Thursday, November 5, 2009

Rough Luxe and New Directions

"Rough Luxe" is an oxymoron that I have been running into quite frequently and I've been reflecting on this nascent movement (trying to determine what it is and isn't.) The WJS Magazine defines it, when referring to those in their 20's, as "a rejection of the minimalism that dominated the world they grew up in...Rough Luxe sounds the death knell for perfectionism" WSJ.

I quite like the term myself and believe that Rough Luxe describes a design aesthetic I have embraced for a while in my home and my shop. Take the photograph above, it is of our showroom's entrance. The floor is marble but not polished... rough yet a luxury. The painting is unframed, giving an arguably luxurious item a toned-down, un-stuffy feel. The sideboard has great history, yet its straight lines and contrasting colors give it a modern and timeless feel - a few accessories on it, but not cluttered. Vintage yet modern: Rough Luxe.

It's a bit of a surprise that I could embrace any movement with the term luxury in it. During the condo-building boom of the past few years (at least here in Miami), the term "luxury" was so overused to describe just about anything that it quickly became a joke between my husband and me. We would drive by huge billboards with scantily clad women draped over them, martini in hand, advertising the latest "luxury" project. The term became so diluted that it is now in the process of being redefined by pairing it with other concepts.

Rough luxe is now the name of a new boutique hotel in London which states this on their home page:

This is Rough Luxe
. Half rough, half luxury. A little bit of luxury in a rough part of London. A little bit of rough in a luxurious London. ..Guests at a Rough Luxe hotel might share a bathroom or have a small room or a small shower cubicle, but the luxury is in the choice of the wine, the bed linen, the art on the walls and the people looking after you. Our look is a mix of old and new, furniture and art; combining colours and beautiful fabrics with cheap materials and existing distressed original walls. Cheap materials are treated as precious items and preserved for their beauty and memory of the site.

Reception Hall at Rough Luxe Hotel

Furthermore, they define the Rough Luxe philosophy as a new way of looking at luxury as part of time and not just as an object of consumption... An enriching personal experience... A time for reflection, the intellectual value of objects ... of social and cultural experiences linked to, lifestyle objects and events.

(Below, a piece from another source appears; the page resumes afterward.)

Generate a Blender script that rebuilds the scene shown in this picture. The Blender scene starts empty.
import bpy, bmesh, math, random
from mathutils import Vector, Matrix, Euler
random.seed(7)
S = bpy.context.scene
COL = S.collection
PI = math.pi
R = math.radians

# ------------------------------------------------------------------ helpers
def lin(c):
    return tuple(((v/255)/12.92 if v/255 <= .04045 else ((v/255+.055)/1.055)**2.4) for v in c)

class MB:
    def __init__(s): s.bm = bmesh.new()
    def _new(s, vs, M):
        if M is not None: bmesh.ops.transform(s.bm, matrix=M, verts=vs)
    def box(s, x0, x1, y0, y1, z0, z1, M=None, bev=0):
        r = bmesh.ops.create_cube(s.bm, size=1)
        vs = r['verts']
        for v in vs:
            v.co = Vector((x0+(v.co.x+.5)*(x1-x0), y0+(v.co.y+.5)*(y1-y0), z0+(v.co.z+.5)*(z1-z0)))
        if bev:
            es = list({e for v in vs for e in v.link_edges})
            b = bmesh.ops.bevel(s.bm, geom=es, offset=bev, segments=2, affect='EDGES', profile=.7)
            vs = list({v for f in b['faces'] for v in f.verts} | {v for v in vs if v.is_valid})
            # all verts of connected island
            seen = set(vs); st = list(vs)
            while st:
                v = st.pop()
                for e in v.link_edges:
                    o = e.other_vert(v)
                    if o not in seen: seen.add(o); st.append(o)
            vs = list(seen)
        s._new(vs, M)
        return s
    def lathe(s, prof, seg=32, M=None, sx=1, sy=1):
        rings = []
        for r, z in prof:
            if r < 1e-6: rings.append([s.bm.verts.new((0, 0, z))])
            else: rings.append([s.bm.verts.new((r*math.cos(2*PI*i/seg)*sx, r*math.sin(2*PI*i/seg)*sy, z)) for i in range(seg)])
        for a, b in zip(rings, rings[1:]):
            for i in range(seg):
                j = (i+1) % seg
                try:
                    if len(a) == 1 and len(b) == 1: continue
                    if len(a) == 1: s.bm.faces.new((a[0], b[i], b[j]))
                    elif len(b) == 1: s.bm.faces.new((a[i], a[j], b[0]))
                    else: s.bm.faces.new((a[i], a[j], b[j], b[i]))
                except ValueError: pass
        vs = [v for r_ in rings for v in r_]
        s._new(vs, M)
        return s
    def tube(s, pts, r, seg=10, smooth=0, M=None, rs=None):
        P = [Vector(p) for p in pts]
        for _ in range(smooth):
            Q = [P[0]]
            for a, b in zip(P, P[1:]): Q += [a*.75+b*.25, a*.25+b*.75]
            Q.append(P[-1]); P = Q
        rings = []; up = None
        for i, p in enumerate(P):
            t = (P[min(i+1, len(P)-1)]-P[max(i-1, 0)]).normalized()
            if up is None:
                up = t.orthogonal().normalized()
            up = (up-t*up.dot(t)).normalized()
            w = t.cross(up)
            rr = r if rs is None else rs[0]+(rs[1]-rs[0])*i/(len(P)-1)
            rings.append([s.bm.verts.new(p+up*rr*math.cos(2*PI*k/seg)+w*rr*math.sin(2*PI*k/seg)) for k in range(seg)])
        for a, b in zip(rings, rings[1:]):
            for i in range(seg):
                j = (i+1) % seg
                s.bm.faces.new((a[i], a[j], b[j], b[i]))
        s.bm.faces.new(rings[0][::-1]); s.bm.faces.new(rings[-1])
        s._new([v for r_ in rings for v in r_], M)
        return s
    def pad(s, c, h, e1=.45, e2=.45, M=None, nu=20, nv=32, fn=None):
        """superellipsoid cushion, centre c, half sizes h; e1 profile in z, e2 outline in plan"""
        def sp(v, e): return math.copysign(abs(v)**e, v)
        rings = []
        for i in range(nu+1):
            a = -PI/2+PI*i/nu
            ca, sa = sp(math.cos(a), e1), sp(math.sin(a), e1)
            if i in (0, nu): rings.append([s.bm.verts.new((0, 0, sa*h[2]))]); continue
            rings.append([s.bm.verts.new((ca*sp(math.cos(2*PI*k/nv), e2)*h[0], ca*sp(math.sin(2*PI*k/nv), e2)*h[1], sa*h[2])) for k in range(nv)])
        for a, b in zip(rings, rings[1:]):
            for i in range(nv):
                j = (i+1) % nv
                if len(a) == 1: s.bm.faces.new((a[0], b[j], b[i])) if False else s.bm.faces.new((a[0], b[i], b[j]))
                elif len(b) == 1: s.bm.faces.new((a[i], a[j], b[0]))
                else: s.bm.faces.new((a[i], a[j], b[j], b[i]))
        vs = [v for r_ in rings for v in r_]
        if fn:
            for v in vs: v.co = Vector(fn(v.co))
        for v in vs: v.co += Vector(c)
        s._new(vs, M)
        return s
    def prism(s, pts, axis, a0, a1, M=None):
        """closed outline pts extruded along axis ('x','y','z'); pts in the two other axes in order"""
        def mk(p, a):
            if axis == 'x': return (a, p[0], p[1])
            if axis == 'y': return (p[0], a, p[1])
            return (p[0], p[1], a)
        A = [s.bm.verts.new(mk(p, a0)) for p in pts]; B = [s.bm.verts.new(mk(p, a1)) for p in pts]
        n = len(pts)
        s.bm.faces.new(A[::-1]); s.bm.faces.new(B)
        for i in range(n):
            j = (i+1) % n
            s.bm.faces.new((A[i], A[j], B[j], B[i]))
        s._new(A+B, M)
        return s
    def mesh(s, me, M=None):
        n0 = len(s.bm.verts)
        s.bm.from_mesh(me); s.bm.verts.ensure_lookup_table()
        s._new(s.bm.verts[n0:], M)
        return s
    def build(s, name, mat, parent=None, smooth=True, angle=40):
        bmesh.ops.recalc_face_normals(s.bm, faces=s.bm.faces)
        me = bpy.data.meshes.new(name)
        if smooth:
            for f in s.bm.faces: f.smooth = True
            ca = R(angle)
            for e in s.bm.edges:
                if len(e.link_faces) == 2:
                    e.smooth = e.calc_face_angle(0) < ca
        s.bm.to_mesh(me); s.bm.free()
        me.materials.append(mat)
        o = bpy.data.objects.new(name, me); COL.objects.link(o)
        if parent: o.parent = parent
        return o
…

I must admit that in the past few years I have struggled a bit to appreciate both the minimalism and perfectionism of the trends in the design world. And I think I'm not the only one. Let's face it, much of that style is not all together comfortable or practical and it doesn't allow for a lot of variation and creativity in design. As a long time lover of all things old, the story and journey of a piece has always been a priority in creating an atmosphere that is meaningful. Meaningful in the experience it allows the people who live around it or visit to enjoy. Nothing with a history is ever in "perfect" condition and yes, it is desirable that way. Personally, I'm ecstatic and hopeful that the tide is turning. This does not mean that all 20th century design should be abandoned, I'm certainly not advocating that. Let's just be less strict and more adventurous in the settings we live in. Hopefully everyday can be a little more interesting.


Anonymous said...

Great post, Olga. Love following your blog.
Barbara in IN

red ticking said...

what a brilliant post. i have heard the term used so many times but never "defined" i think the london hotel looks charming... love your blog... i think we are alot alike... and you in miami... me in seattle... so funny... have a great week.. x pam

vicki archer said...

I am liking the idea of rough luxe Olga...great term, xv.

profe said...

I like this rough luxe. Pls. send me the citation for WSJ.